Unipolar World and the Outside Perspective of US

March 19, 2008
By Raffi Nersessian, Cutters Creek, IN

I will begin my story on a personal note. Born in California because of my family backgrounds from Europe I am a combination of several cultures and languages. My father always likes to say that we are cross-cultural cosmopolitans. And we travel abroad a lot. A couple of years ago at the municipal airport of Alicante in Spain I visited the restroom. While relieving I was taken by surprise that Bush was inscribed on the inside of all the urinals. Further I noticed that many were relieving by aiming on the graffiti with a grin on their face. I thought it was weird as it was funny! I will set this awkward observation aside and focus on the subject of my essay.

The 20th century was marked by numerous global conflicts. Of these, the end of the Cold War at the dawn of the 21st impacted greatly the United States’ domestic and foreign policy. The Cold War was defined by a bi-polar system in which the two world super powers, the United States and the USSR, kept each other and their smaller “client” nations in check. The world became suddenly uni-polar, with the United States, some say, as the world’s sole superpower. Disrupting the established international balance the end of the Cold War transformed conflicts, previously based on political ideologies, to conflicts about Culture – East and West, Religion – Islam and the rest -- and Ethnicity. The conflicts in Bosnia, Kosovo, Nagorno-Karabagh, Chechnya, etc. are a prime example. On the one hand, many nations were freed from the influence of the Soviet Union and no longer had to fear its iron fist. On the other, new problems and turmoil emerged: With no Soviet Union to look for support these newly independent governments, for example Afghanistan, stood extremely weak and exposed to easy overthrow by radical religious groupings, such as Al- Qaeda and the Taliban.

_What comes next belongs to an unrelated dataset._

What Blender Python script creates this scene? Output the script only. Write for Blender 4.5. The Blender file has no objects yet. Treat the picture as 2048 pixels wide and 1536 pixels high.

Gaining strength and increasing popular appeal the terrorist organizations were able to plan and execute world-wide coordinated attacks, such as the September 11, 2001. The latter impacted profoundly the United States, leading it to launch the so-called War on Terrorism at home and abroad. Instead of facing one well-known adversary we now have to confront multiple, some of which are not well known, enemies. The consequences of these events are many. Most have affected the country, as a whole, and each one of us individually in not much positive ways, namely:

While the United States is fighting the good fight, the course of events, especially

the war in Iraq, has hurt the United States standing throughout the Islamic

Numerous disputes and differences emerged with our Western alliances. The US image suffered major setbacks and there is a noticeable anger among many Europeans, something I saw very clearly in Spain.
There are major strains due the needs of equipping a new type of armed force capable of fighting unconventional of warfare.
Domestically, businesses and citizens have had to carry the burden of rising energy prices and heavier taxation. This has made conducting business and, not the least, the average US household’s energy, costlier.
The cost of the War on Terror has distracted funds from many important domestic social programs.

In retrospect, the implications of the New World order, which emerged after the fall of the Soviet Union, bear heavily on many aspects of the United State’s domestic and international policies.

What I tried to describe about the end of the Cold War and its repercussions I learned from the traditional media, the Internet, the books I read, etc. But the most important conclusion I reached is not from those sources. It was actually captured by a totally unrelated moment of personal experience – the “Alicante Incident.” I thought it underscores the meaning of this essay. Going back and putting all the pieces together it is, after all, not as funny as I thought it was.